Lynne Kiesling
This past weekend in his Dear economist column in the Financial Times, Tim Harford takes on the question of how to minimize free riding among roommates who share a refrigerator. Seven students share a house, but only three buy milk; the other four free ride on the others, with no repurcussions:
Free riding is common, but I don’t want to spoil the atmosphere with strict rules and enforcement mechanisms. What course of action would you recommend?
Tim says:
You clearly think that people would never volunteer their fair share of the milk bill, and that the monitoring systems necessary to ensure compliance would be onerous. This is a naive reading of economic theory, because even rational economic agents can gain utility from acting honestly. Your course of action therefore needs to be identified empirically.
and he recommends that the roommates establish a contribution box and an honor system for the free riders to chip in when they drink milk.
I use this example all the time when I am teaching about the “tragedy of the commons”. It is more appropriately called the “tragedy of open access”, because the tragedy arises from a lack of institutions to govern the use of the common-pool resource. I ask how many of them live with roommates.
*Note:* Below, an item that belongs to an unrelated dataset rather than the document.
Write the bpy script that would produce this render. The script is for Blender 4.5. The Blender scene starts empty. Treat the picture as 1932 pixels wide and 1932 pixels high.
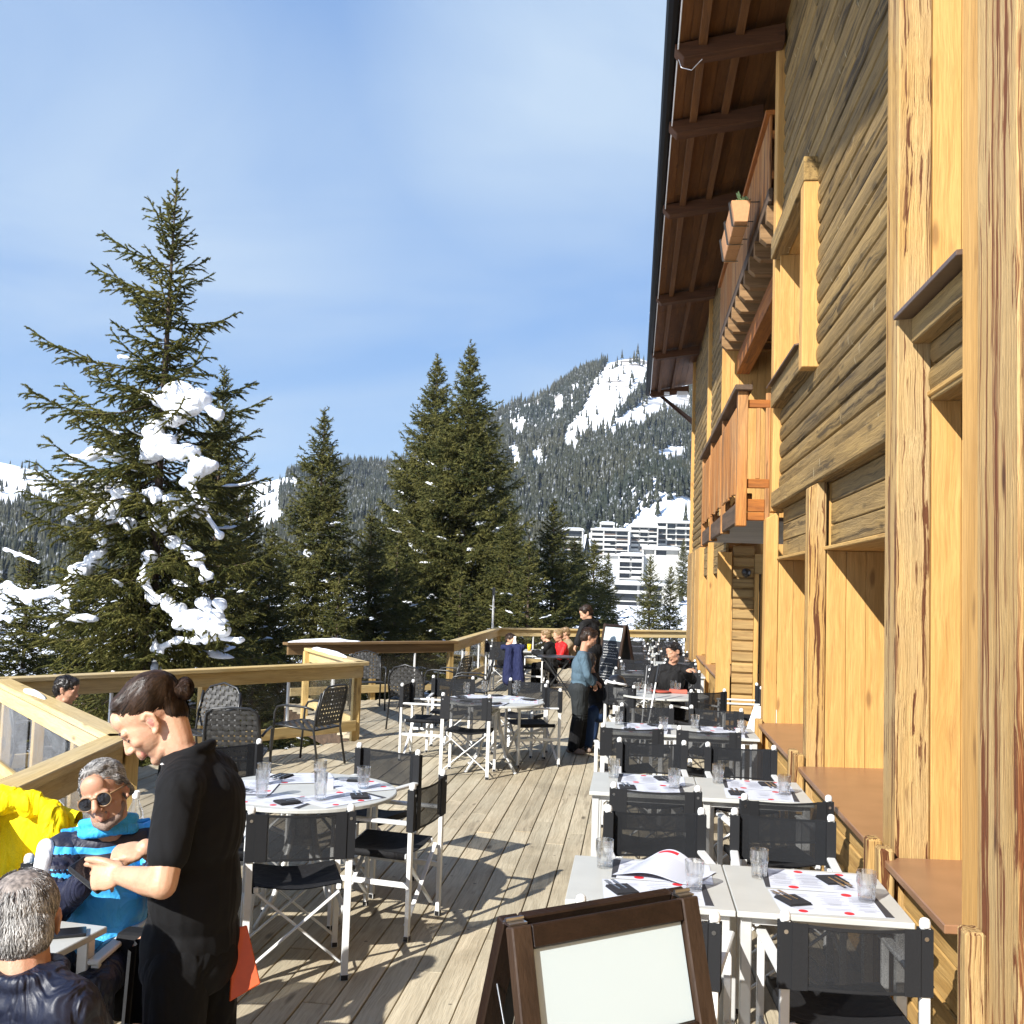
import bpy, bmesh, math, random
import numpy as np
from mathutils import Vector, Matrix, Euler, noise
R = math.radians
sc = bpy.context.scene
COL = sc.collection
random.seed(7)
rng = np.random.default_rng(11)

# ------------------------------------------------------------------ camera model (photo units: 1932 px square)
FPX = 1932.0; ROLL = 0.033; EYE = 2.0
def _camera_axes():
    fwd = Vector((231, -147, -FPX)).normalized()
    c = (231*math.sin(ROLL) - 147*math.cos(ROLL))/FPX
    up = Vector((math.sin(ROLL), math.cos(ROLL), c)).normalized()
    up = (up - fwd*up.dot(fwd)).normalized()
    rt = fwd.cross(up)
    return Matrix((rt, fwd, up))
CAM = _camera_axes()
def _ray(px, py): return CAM @ Vector((px-966, 966-py, -FPX))
def aty(px, py, y):
    d = _ray(px, py); t = y/d.y
    return Vector((d.x*t, y, EYE + d.z*t))
def atz(px, py, z):
    d = _ray(px, py); t = (z-EYE)/d.z
    return Vector((d.x*t, d.y*t, z))
cd = bpy.data.cameras.new('camera'); cam = bpy.data.objects.new('camera', cd); COL.objects.link(cam)
cd.sensor_width = 36; cd.lens = 36.0; cd.clip_end = 20000; cd.clip_start = .05
m4 = CAM.to_4x4(); m4.translation = (0, 0, EYE); cam.matrix_world = m4
sc.camera = cam
sc.view_settings.view_transform = 'Standard'; sc.view_settings.look = 'None'
sc.view_settings.gamma = 1; sc.view_settings.exposure = 1.08
try: sc.cycles.max_bounces = 8; sc.cycles.transparent_max_bounces = 24; sc.cycles.caustics_reflective = False; sc.cycles.caustics_refractive = False
except Exception: pass

# ------------------------------------------------------------------ node helpers
def nd(nt, typ, ins=None, **at):
    n = nt.nodes.new(typ)
    for k, v in at.items(): setattr(n, k, v)
    for k, v in (ins or {}).items():
        if isinstance(v, bpy.types.NodeSocket): nt.links.new(v, n.inputs[k])
        else: n.inputs[k].default_value = v
    return n
def new_mat(name):
    m = bpy.data.materials.new(name); m.use_nodes = True
    nt = m.node_tree
    return m, nt, nt.nodes['Principled BSDF'], nt.nodes['Material Output']
def col4(c): return (c[0], c[1], c[2], 1)
def mixc(nt, f, a, b, bt='MIX'):
    n = nt.nodes.new('ShaderNodeMix'); n.data_type = 'RGBA'; n.blend_type = bt
    for idx, v in ((0, f), (6, a), (7, b)):
        if isinstance(v, bpy.types.NodeSocket): nt.links.new(v, n.inputs[idx])
        else: n.inputs[idx].default_value = v if idx == 0 else col4(v)
    return n.outputs[2]
def math_(nt, op, a, b=0.0, clamp=False):
    n = nt.nodes.new('ShaderNodeMath'); n.operation = op; n.use_clamp = clamp
    for i, v in enumerate((a, b)):
        if isinstance(v, bpy.types.NodeSocket): nt.links.new(v, n.inputs[i])
        else: n.inputs[i].default_value = v
    return n.outputs[0]
def ramp(nt, f, stops):
    n = nt.nodes.new('ShaderNodeValToRGB'); e = n.color_ramp.elements
    while len(e) < len(stops): e.new(.5)
    for el, (p, c) in zip(e, stops): el.position = p; el.color = col4(c) if len(c) == 3 else c
    nt.links.new(f, n.inputs[0]); return n.outputs[0]
def rng_map(nt, v, a, b, c=0.0, d=1.0):
    n = nd(nt, 'ShaderNodeMapRange', {0: v, 1: a, 2: b, 3: c, 4: d}); n.clamp = True; return n.outputs[0]

def plain(name, c, rough=.5, metal=0, spec=.5, var=.06, bump=0, nscale=30, sheen=0, coat=0):
    m, nt, b, out = new_mat(name)
    tc = nd(nt, 'ShaderNodeTexCoord').outputs['Object']
    no = nd(nt, 'ShaderNodeTexNoise', {'Vector': tc, 'Scale': nscale, 'Detail': 5}).outputs[0]
    b.inputs['Base Color'].default_value = col4(c)
    k = mixc(nt, rng_map(nt, no, .3, .7), [x*(1-var) for x in c], [min(1, x*(1+var)) for x in c])
    nt.links.new(k, b.inputs['Base Color'])
    b.inputs['Roughness'].default_value = rough; b.inputs['Metallic'].default_value = metal
    b.inputs['Specular IOR Level'].default_value = spec
    if sheen: b.inputs['Sheen Weight'].default_value = sheen
    if coat: b.inputs['Coat Weight'].default_value = coat
    if bump:
        bn = nd(nt, 'ShaderNodeBump', {'Height': no, 'Strength': bump, 'Distance': .01})
        nt.links.new(bn.outputs[0], b.inputs['Normal'])
    return m

def fabric(name, c, rough=.85, fold=.5, fscale=9, c2=None, spec=.25, weave=0, fine=.3):
    """cloth with soft folds"""
    m, nt, b, out = new_mat(name)
    tc = nd(nt, 'ShaderNodeTexCoord').outputs['Object']
    mp = nd(nt, 'ShaderNodeMapping', {'Vector': tc, 'Scale': (1, 1, .45)}).outputs[0]
    n1 = nd(nt, 'ShaderNodeTexNoise', {'Vector': mp, 'Scale': fscale, 'Detail': 2, 'Distortion': 1.2}).outputs[0]
    n2 = nd(nt, 'ShaderNodeTexNoise', {'Vector': tc, 'Scale': 220, 'Detail': 2}).outputs[0]
    k = mixc(nt, rng_map(nt, n2, .3, .7), [x*.86 for x in c], [min(1, x*1.12) for x in c])
    nt.links.new(k, b.inputs['Base Color'])
    b.inputs['Roughness'].default_value = rough; b.inputs['Specular IOR Level'].default_value = spec
    h = math_(nt, 'ADD', n1, math_(nt, 'MULTIPLY', n2, .012*fine/.3))
    bn = nd(nt, 'ShaderNodeBump', {'Height': h, 'Strength': fold, 'Distance': .05})
    nt.links.new(bn.outputs[0], b.inputs['Normal'])
    return m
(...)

I then have them all tell me how they divide up the refrigerator property rights and the use rights of the food in the refrigerator.
I find that students come up with myriad ways to govern their milk commons: they privatize (use a marker to write your name and date of purchase on the bottle, or assign each roommate a shelf in the refrigerator), they share everything and divide the shopping bill among all roommates, or they come up with institutions to define and enforce their use rights. One institution is the honor system that Tim recommends. Another is to have the roommates take turns buying milk. Another is to have a more formal method for the free riders to pay the purchasers, say, by figuring out the weekly milk budget and dividing it up among the seven roommates. These methods all require a way of defining property rights and use rights, a way for providing the resource, and a way to enforce/penalize non-payers. The forms that these dimensions take will vary depending on community and situation.
Taking a page from Elinor Ostrom, this range of institutions illustrates the continuum from privatization to open access, and where a given community ends up on that continuum depends on the characteristics of that community. Institutional heterogeneity and institutional customization based on local knowledge characterizes successful common-pool resource management.